Nathan Bedford Forrest III : biography

April 7, 1905 – June 13, 1943

Nathan Bedford Forrest III (April 7, 1905 – June 13, 1943) was a brigadier general of the United States Army Air Forces, and a great-grandson of Confederate General Nathan Bedford Forrest.

Forrest was born in Memphis, Tennessee, the son of Nathan Bedford Forrest II and Mattie Patterson (Patton). On November 22, 1930, he married Frances Brassler and, according to the Arlington National Cemetery website, he had no children, making him the final male Forrest in his great-grandfather’s direct line.

Dates of Rank

  • February 4, 1934, first lieutenant
  • June 16, 1938, captain
  • January 31, 1941, major
  • January 5, 1942, lieutenant colonel
  • March 1, 1942, colonel
  • November 2, 1942, brigadier general

Military service

Forrest graduated from West Point in 1928 and was commissioned a second lieutenant in the cavalry.

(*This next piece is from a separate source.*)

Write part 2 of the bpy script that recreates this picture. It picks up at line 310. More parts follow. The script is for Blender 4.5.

In 1929, he transferred to the Air Corps and subsequently gained rank rapidly.

Promoted to brigadier general in 1942, Forrest was serving as chief of staff of the Second Air Force when he flew missions as an observer with the Eighth Air Force in England. He was reported missing in action when the B-17 Flying Fortress he was in, leading a bombing raid on the German submarine yards at Kiel, went down on June 13, 1943. The other members of the squadron reported seeing parachutes, and hoped that the general had survived. However, Forrest was found dead on September 23, 1943, when his body washed up near a seaplane base at Ruegen Island in Germany. He was buried on September 28, 1943 in a small cemetery near Wiek, Rügen.

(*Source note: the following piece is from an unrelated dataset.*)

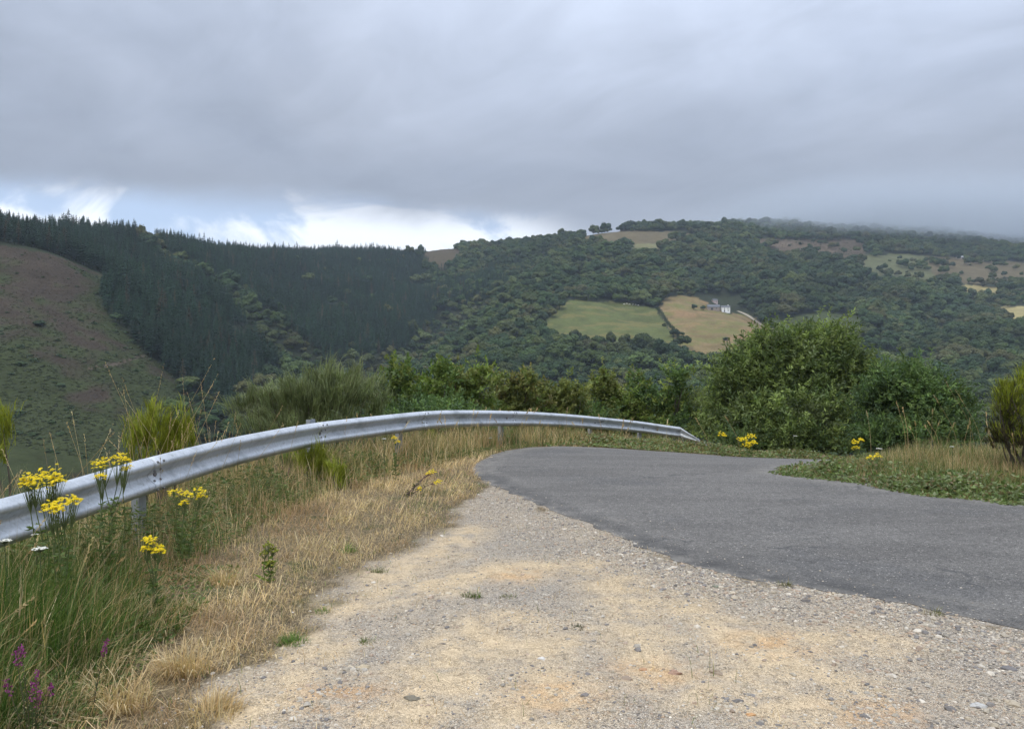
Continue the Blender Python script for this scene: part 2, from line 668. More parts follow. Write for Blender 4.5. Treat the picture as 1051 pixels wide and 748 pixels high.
def at_near(col, row):
    d = np.linspace(2.5, 24, 3000)
    x = (col - CX) / F * d
    z = EYE - (row - CY) / F * d
    h = ground(x, d)
    k = int(np.argmax(h >= z))
    if h[k] < z[k]:
        k = int(np.argmin(z - h))
    return np.array([x[k], d[k], h[k]])


_g = []
for pix, dep, wid in [([(462, 318), (452, 330), (432, 347), (395, 364), (330, 380)], 26, 34), ([(552, 262), (515, 300), (470, 326)], 14, 26),
                      ([(690, 262), (740, 292), (790, 318), (850, 340), (930, 352)], 20, 30), ([(905, 285), (860, 312), (800, 345)], 15, 26),
                      ([(1010, 300), (950, 330), (900, 372)], 18, 28), ([(150, 256), (198, 278), (250, 315), (292, 365)], 12, 24), ([(640, 262), (600, 285), (560, 302)], 10, 22)]:
    _g.append((np.array([at(c, r)[:2] for c, r in pix]), dep, wid))
GULLY = _g

# zones of the hills, as outlines in the photograph
Z_HEATH = [(-500, 232), (0, 251), (60, 263), (128, 293), (97, 303), (108, 322), (155, 366), (196, 400), (178, 420), (165, 445), (190, 800), (-500, 800)]
Z_PINE = [[(-500, 120), (0, 190), (140, 225), (146, 255), (195, 282), (250, 330), (290, 380), (262, 405), (243, 440), (238, 440), (205, 408), (155, 366),
           (108, 322), (97, 303), (128, 293), (60, 263), (0, 251), (-500, 232)],
          [(150, 225), (430, 235), (440, 275), (438, 300), (455, 322), (430, 350), (400, 364), (330, 376), (310, 350), (250, 302), (200, 274), (165, 258)]]
Z_MIX = [(440, 275), (560, 240), (560, 268), (500, 310), (455, 325), (438, 300)]
Z_SADDLE = [(428, 250), (474, 250), (470, 270), (452, 288), (440, 272)]
FIELDS = [
    ('green', [(550, 342), (568, 319), (582, 308), (640, 311), (673, 316), (702, 364), (660, 364), (612, 356)]),
    ('dry', [(675, 315), (688, 303), (712, 304), (745, 321), (772, 324), (815, 352), (800, 376), (745, 376), (706, 368)]),
    ('brown', [(586, 247), (600, 240), (640, 236), (700, 238), (714, 243), (690, 248), (650, 251), (610, 251)]),
    ('pale', [(648, 251), (692, 248), (690, 257), (650, 259)]),
    ('olive', [(882, 262), (930, 260), (975, 268), (975, 290), (888, 290)]),
    ('brown', [(950, 262), (1080, 272), (1080, 294), (985, 290), (960, 286)]),
    ('heather', [(775, 245), (890, 246), (886, 272), (830, 266), (780, 260)]),
    ('scrub', [(790, 327), (850, 320), (887, 326), (884, 354), (806, 358)]),
    ('drypale', [(988, 292), (1026, 295), (1022, 305), (990, 302)]),
    ('drypale', [(1016, 314), (1080, 315), (1080, 332), (1030, 330)]),
    ('olive', [(708, 226), (748, 225), (746, 235), (714, 235)]),
]
FIELD_COL = {'green': (0.088, 0.100, 0.036), 'dry': (0.165, 0.125, 0.060), 'brown': (0.105, 0.085, 0.048), 'pale': (0.13, 0.125, 0.06),
             'olive': (0.095, 0.100, 0.048), 'heather': (0.10, 0.075, 0.05), 'scrub': (0.06, 0.075, 0.03), 'drypale': (0.26, 0.22, 0.10)}


def build_hills():
    az_in = np.arange(-46.0, 46.01, 0.11)
    az = np.radians(np.concatenate([np.arange(-180, -46, 4.0), az_in, np.arange(47, 180.1, 4.0)]))
    r = np.exp(np.concatenate([np.linspace(math.log(26), math.log(260), 40, endpoint=False),
                               np.linspace(math.log(260), math.log(2200), 300, endpoint=False),
                               np.linspace(math.log(2200), math.log(5200), 20)]))
    A, Rr = np.meshgrid(az, r, indexing='ij')
    X, Y = Rr * np.sin(A), Rr * np.cos(A)
    Zz = hills(X, Y)
    na, nr = A.shape
    ix = np.arange(na * nr).reshape(na, nr)
    f = np.stack([ix[:-1, :-1], ix[:-1, 1:], ix[1:, 1:], ix[1:, :-1]], -1).reshape(-1, 4)
    ys = np.where(Y > 20, Y, 1e-3)
    pc, pr = project(X, ys, Zz)
    ok = Y > 100
    jx = (fbm(X / 14, Y / 14, 41, 2) - .5) * 7
    jy = (fbm(X / 14, Y / 14, 43, 2) - .5) * 4
    pcj, prj = pc + jx, pr + jy
    col = np.empty(A.shape + (3,))
    n1 = fbm(X / 60, Y / 60, 21)
    n2 = fbm(X / 9, Y / 9, 25, 3)
    floor_c = np.array([0.030, 0.036, 0.020])
    col[:] = floor_c * (0.7 + 0.6 * n2[..., None])
    # heath: heather-brown with green bracken lower down
    hm = ok & inside(pcj, prj, Z_HEATH)
    g = sstep(0.44, 0.60, n1 + 0.0020 * (prj - 335) + 0.3 * (n2 - 0.5))
    brown = np.array([0.052, 0.040, 0.029]) * (0.65 + 0.7 * n2[..., None])
    green = np.array([0.036, 0.044, 0.018]) * (0.65 + 0.7 * n2[..., None])
    hc = brown * (1 - g[..., None]) + green * g[..., None]
    col[hm] = hc[hm]
    tr = hm & (seg_dist(pc, pr, [(92, 378), (120, 373), (140, 367), (160, 362)]) < 1.3)
    col[tr] = np.array([0.085, 0.066, 0.05])
    sm = ok & inside(pcj, prj, Z_SADDLE)
    col[sm] = np.array([0.07, 0.055, 0.032])
    for kind, poly in FIELDS:
        m = ok & inside(pcj, prj, poly)
        base = np.array(FIELD_COL[kind])
        streak = fbm(X / 30, Y / 9, 31, 4)
        c = base * (0.5 + 0.6 * n2[..., None] + 0.4 * fbm(X / 35, Y / 14, 33, 4)[..., None])
        if kind == 'green':
            k = sstep(0.55, 0.68, streak)[..., None] * 0.7
            c = c * (1 - k) + np.array([0.15, 0.13, 0.05]) * k
        if kind == 'dry':
            k = sstep(0.5, 0.62, streak)[..., None] * 0.7
            c = c * (1 - k) + np.array([0.13, 0.135, 0.045]) * k
            k = sstep(0.60, 0.70, fbm(X / 22, Y / 14, 37, 4))[..., None] * 0.6
            c = c * (1 - k) + np.array([0.24, 0.15, 0.08]) * k
        col[m] = c[m]
    nearm = Y < 150
    col[nearm] = (np.array([0.05, 0.055, 0.025]) * (0.7 + 0.6 * n2[..., None]))[nearm]
    m, t = new_mat('hillside')
    a = t.node('ShaderNodeAttribute', attribute_name='Col')
    geo = t.node('ShaderNodeNewGeometry')
    n = t.noise(geo.outputs['Position'], 0.35, 5, 0.65)
    k = t.math('ADD', 0.55, t.math('MULTIPLY', n, 0.9))
    c = t.mix(1.0, a.outputs['Color'], t.combine(k, k, k), 'MULTIPLY')
    bp = t.node('ShaderNodeBump', {'Height': n, 'Strength': 0.8, 'Distance': 1.2})
    p = t.node('ShaderNodeBsdfPrincipled', {'Base Color': c, 'Roughness': 0.95, 'Specular IOR Level': 0.05, 'Normal': bp.outputs[0]})
    t.node('ShaderNodeOutputMaterial', {'Surface': p.outputs[0]})
    o = mesh_np('hills', np.column_stack([X.ravel(), Y.ravel(), Zz.ravel()]), f, m, col.reshape(-1, 3), True)
    tag(o, kind='structure')


build_hills()


def ribbon(name, pix, width, color):
    """a worn farm track draped over the hill"""
    P = np.array([at(c, r) for c, r in pix])
    P = catmull(P, 6.0)
    x, y = P[:, 0], P[:, 1]
    T = norm(np.gradient(P[:, :2], axis=0))
    nx, ny = -T[:, 1], T[:, 0]
    v = []
    for s in (-0.5, 0.5):
        xx, yy = x + nx * width * s, y + ny * width * s
        v.append(np.column_stack([xx, yy, hills(xx, yy) + 0.9]))
    v = np.vstack(v)
    n = len(x)
    i = np.arange(n - 1)
    f = np.column_stack([i, i + 1, i + 1 + n, i + n])
    o = mesh_np(name, v, f, mat_plain('worn_earth', color, 0.95, 0, 0.3, 0.2))
    tag(o, kind='structure')


ribbon('path', [(757, 320), (768, 325), (785, 336), (806, 349)], 3.4, (0.28, 0.245, 0.18))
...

His family was presented his Distinguished Flying Cross, which he was awarded posthumously for staying with the controls of his B-17 bomber while his crew bailed out. The plane exploded before Forrest could bail out. By the time German air-sea rescue could arrive, only one of the crew was still alive in the freezing water.

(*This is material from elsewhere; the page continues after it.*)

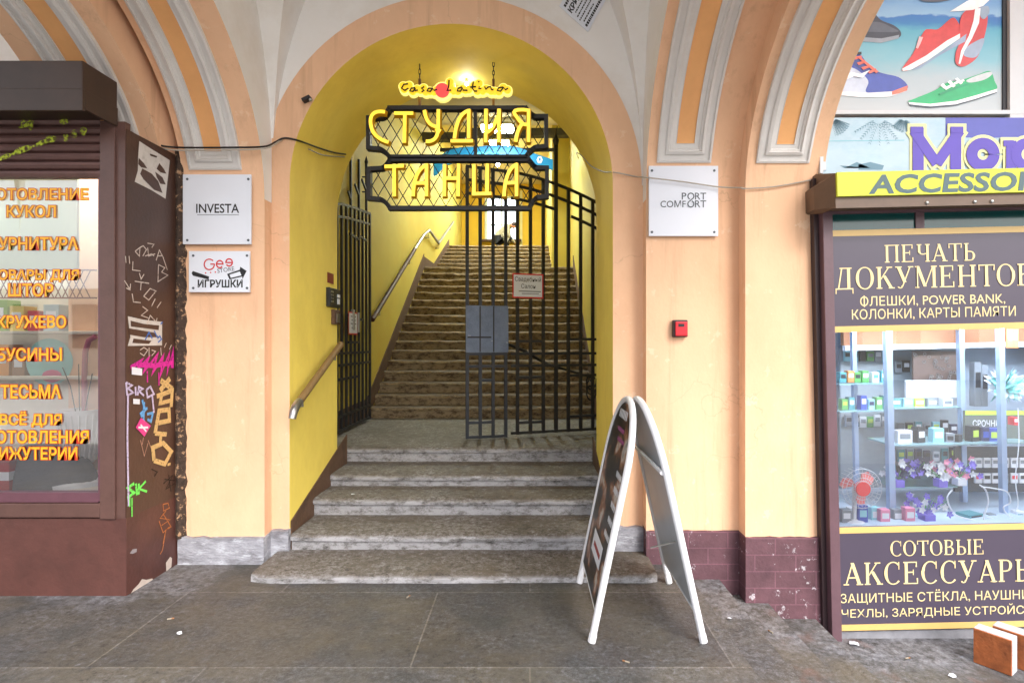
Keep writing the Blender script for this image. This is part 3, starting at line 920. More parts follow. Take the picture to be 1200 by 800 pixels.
for z in (GZ0 + .015, 1.345, 1.225): rail(-.055, Lm, z, ga, fm, nm)
sp = Lm / (nb - 1)
for (k0, k1, z) in ((0, 2, 1.47), (0, 2, 1.11), (0, 2, .66), (4, 7, 1.49), (4, 7, 1.12), (4, 7, .70)):
    rail(k0 * sp, min(k1 * sp, Lm), z, ga, fm, nm, name='short_rail', n=2)

wa_, wb_ = P(546, 0, 5.445), P(594, 0, 5.55)
fw, Lw, nw = gate_pt(wa_.x, wa_.y, wb_.x, wb_.y)
gw = thing('gate_wicket', 'narrow bluish-lit iron wicket carrying a big steel lock plate, beside the tall gate leaf', 'gate', fw(Lw / 2, GZ0 - .02))
def top_w(s_): return 3.16 - .02 * (s_ / Lw)
for k in range(4):
    s_ = .012 + (Lw - .024) * k / 3
    mb = MB(); gbar(mb, [fw(s_, GZ0 - .02), fw(s_, top_w(s_))], .031, .026, nw)
    build('bar', mb, IRONBL, gw)
for zf in (GZ0 - .005, 1.345, 1.225): rail(0, Lw, zf, gw, fw, nw, IRONBL, n=2)
for dz in (0, -.13, -.26): rail(0, Lw, lambda s_, dz=dz: top_w(s_) + dz, gw, fw, nw, IRONBL)
for (k0, k1, z) in ((0, 2, .68), (1, 2, 1.09)): rail(k0 * Lw / 3, k1 * Lw / 3, z, gw, fw, nw, IRONBL, 'short_rail', n=2)
mb = MB()
mb.prism([fw(-.004, 1.36) + nw * .014, fw(Lw + .01, 1.36) + nw * .014, fw(Lw + .01, 1.815) + nw * .014, fw(-.004, 1.815) + nw * .014], nw * .012)
lp = build('lock_plate', mb, mat('blue_grey_painted_steel', L(104, 118, 144), .45, .12, 9, L(72, 84, 108), .6, 6, bump=.2, bscale=60, fleck=L(168, 176, 190), fleck_pos=.64, fleck_scale=16), gw)
mb = MB()
for s_ in (Lw * .33, Lw * .66): mb.prism([fw(s_ - .006, 1.365) + nw * .026, fw(s_ + .006, 1.365) + nw * .026, fw(s_ + .006, 1.81) + nw * .026, fw(s_ - .006, 1.81) + nw * .026], nw * .004)
mb.prism([fw(.01, 1.50) + nw * .027, fw(Lw * .6, 1.50) + nw * .027, fw(Lw * .6, 1.515) + nw * .027, fw(.01, 1.515) + nw * .027], nw * .006)
build('latch', mb, INK, lp)

# left leaf, folded back along the wall
fl, Ll, nl_ = gate_pt(-1.93, 5.62, -1.93, 6.80)
nl_ = -nl_ if nl_.x < 0 else nl_
gl = thing('iron_gate', 'dark iron gate leaf folded back open against the yellow wall on the left', 'gate', fl(Ll / 2, GZ0))
def top_l(s_): return 2.84 + .17 * (s_ / Ll) ** .8
nb = 9
for k in range(nb):
    s_ = .012 + (Ll - .024) * k / (nb - 1)
    mb = MB()
    tall = k in (3, 5, 7)
    z1 = 3.42 + .02 * k if tall else top_l(s_)
    gbar(mb, [fl(s_, GZ0), fl(s_, z1)], .04 if k == nb - 1 else .027, .024, nl_)
    if k == 7: mb.lathe([(.0, -.02), (.016, 0), (.022, .03), (.0, .1)], fl(s_, z1), 8)
    build('bar', mb, IRON, gl)
for dz in (0, -.13): rail(0, Ll, lambda s_, dz=dz: top_l(s_) + dz, gl, fl, nl_)
for z in (GZ0 + .015, GZ0 + .16, 1.345, 1.225): rail(0, Ll, z, gl, fl, nl_)
for (a, b, z) in ((.25, .5, 1.75), (.5, .75, 1.72), (.3, .62, 1.46), (0, .25, 1.08), (.3, .55, 1.08), (.35, .6, 2.62), (.6, .85, 2.66)):
    rail(a * Ll, b * Ll, z, gl, fl, nl_, name='short_rail', n=2)
for (a, za, b, zb) in ((.30, 3.06, .40, 2.98), (.50, 3.20, .62, 3.12), (.72, 3.33, .86, 3.25)):
    mb = MB(); gbar(mb, [fl(a * Ll, za), fl(b * Ll, zb)], .024, .02, nl_)
    build('short_rail', mb, IRON, gl)
for (a, zc) in ((.36, 1.70), (.52, 1.68)):
    mb = MB().obox(Matrix.Translation(fl(a * Ll, zc) + nl_ * .03), .03, .05, .22, 0, .004)
    build('latch_case', mb, STEEL, gl)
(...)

In 1947, two years after the war ended, his widow requested that he be returned to the United States and buried in Arlington National Cemetery. He was exhumed and reburied in Section 11 at Arlington on November 15, 1949.

Forrest was the first American general to be killed in action during the war in Europe.

In popular culture

In the alternative history series Settling Accounts by Harry Turtledove, Forrest serves in the administration of Jake Featherston. He attempts to overthrow Featherston, which is similar to the July 20 plot. As great-grandson of a popular Confederate hero and a capable military leader, he is Chief of Staff in the Confederate Army of the alternate 1940s.